THE LYING GAME (Lying Game #1)Sara Shepard
Young Adult
307 pages
Harper Teen
Releases December 7th
Received from publisher via NetGalley
THE STORY
Emma's life is far from perfect. So far from perfect it's almost laughable really. Abandoned by her mother at a young age, she's been bounced from one foster home to the next, and now is just weeks away from turning eighteen and becoming responsible for herself. In a bid to get her removed from her latest family early, her foster brother shows his mother a video of a young woman who looks identical to Emma getting strangled and slumping lifeless in a chair, only to open her eyes a few minutes later. Left to assume Emma's into some less than savory activities, her foster mother asks that she leave immediately.
Completely shocked by the girl on the video and with nowhere to go, Emma contacts and sets out in search of Sutton Mercer, the young woman who shares her face. Thinking it's a twist of fate and she's about to meet a long lost twin, Emma arrives in Sutton's hometown only to find no sister waiting for her. Sutton's friends and family mistake Emma for her twin, no one apparently aware Sutton is missing, and she's quickly swept up in a life unlike anything she's ever known.

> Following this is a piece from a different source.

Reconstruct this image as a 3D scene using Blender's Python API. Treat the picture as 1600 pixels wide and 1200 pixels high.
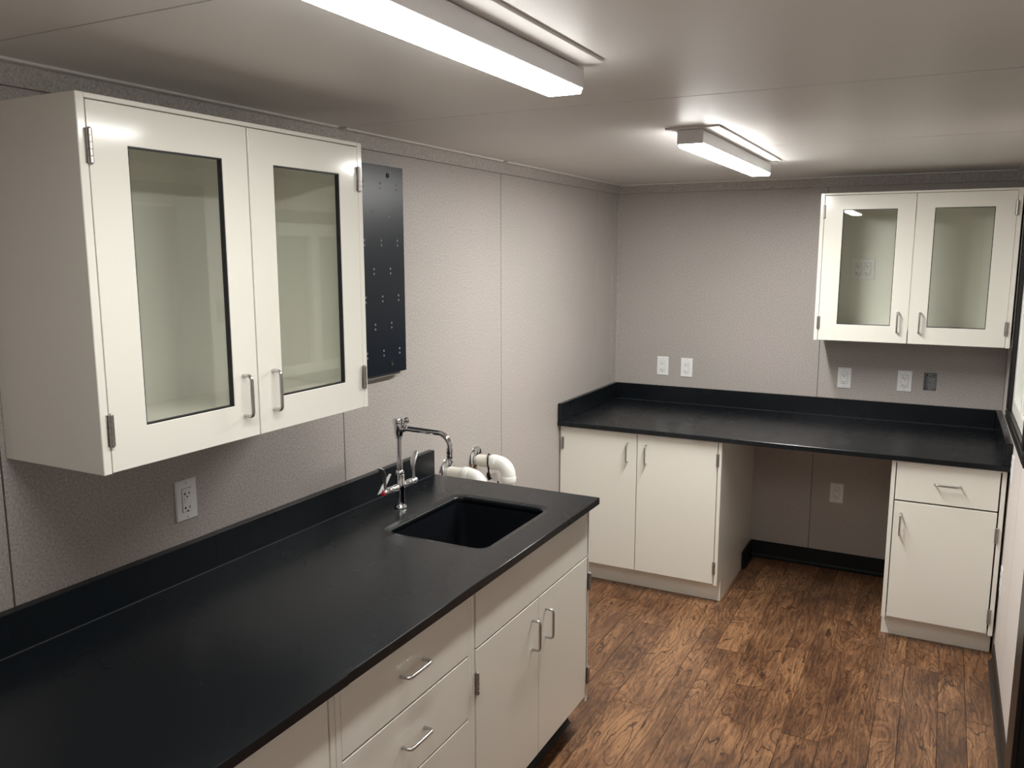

Just as Emma's life was never easy, she quickly learns Sutton had quite a few problems of her own. As the ringleader of a group of cruel and selfish girls, Sutton had a multitude of individuals with innumerable reasons to wish her harm, and Emma struggles to figure out who might have taken a simple prank too far and actually ended Sutton's life, as it's clear she's not coming back. More alone than ever despite being surrounded by the seemingly ideal life, Emma burrows deeper into the background of a sister, a stranger, and an apparent murder victim.
MY THOUGHTS
Twisted and deeply knotted with strand after strand of possible truths, The Lying Game is a story in which there are no certainties no matter how often our mind assures us things are what they appear to be. We travel forward with Emma, supposedly in a straight line, only to find at some point along the way we've rounded multiple corners without our knowledge and are no longer progressing along the same route we started. We are but rats in a maze, hapless and floundering, as Ms. Shepard erects walls and positions them accordingly, forcing us to follow her desired route as she leads us deeper into the murky interior of a mysterious labyrinth full of secrets, mistakes, and unknown adversaries. The correct path, the one lined with the answers we seek, is nothing but conjecture and the theories we concoct with every morsel of information we stumble across are as thin as gossamer threads, fleeting in and out of plausibility the farther in the maze we trudge.
This story is unique in its telling, giving us a third person point of view as we follow Emma's assimilation into a life not her own, but this perspective is interrupted intermittently by flashes of first person thoughts and memories from Sutton herself. Sutton, in spirit form, is in fact our narrator, attached to Emma in a way where she can only see and hear the things Emma does and has little to no memory of the events leading up to her death. Thus we are granted access to both sisters, each revealing pieces of Sutton's life to us from drastically different perspectives–an outsider's questions and musings stem from Emma, and limited but extremely telling remembrances occasionally flow from Sutton. Emma's unfamiliarity with Sutton makes her impressionable, with little choice other than to believe the evidence she uncovers, and when her observations are combined with Sutton's muddled recollections of the girl she used to be, we are given a more thorough, though not necessarily clearer, understanding of one Sutton Mercer. Left alone with Emma, we might believe as she believes and follow the logic we are presented, but with the addition of a disembodied and amnesiac Sutton, we are forced to question, suspect, and theorize far more deeply and abstractly.
Sutton is a completely fascinating young lady, one who's personality is fundamentally split in two as a result of her death. One the one hand, we have the girl Emma is impersonating, a callous, egocentric and somewhat diabolical little girl leading a charmed life. Then there's the spirit of Sutton, a repentant and confused woman who seems as horrified as Emma by the truths revealed about herself. We want badly to believe in deceased Sutton, to view her with sympathy for the fate she's apparently suffered, but there's a lingering sense of disquiet and a residue from her previous life that yet clings to her, refusing to let us drop our suspicions entirely. Every little detail seems to be part of a larger game, forcing us to question whether we are side by side with friend or foe and whether we are chest deep in trouble with victim or villain.
The more information we are provided, the more the faith in our previous knowledge wavers until we reach an ending that brings us full circle yet sets us firmly back on square one. The Lying Game is a three hundred page question mark, one that appears to be slowly unraveling a truly puzzling set of circumstances, but is ultimately weaving more complicated knots, each more difficult to untie than the last. With the turn of the first page, we effectively set our first chess piece on the board, indicating the game has begun and we are now at the mercy of the moves and whims of a very intimidating opponent in Ms. Shepard. I never have been one for losing, so bring on book two, my game face is now firmly in place.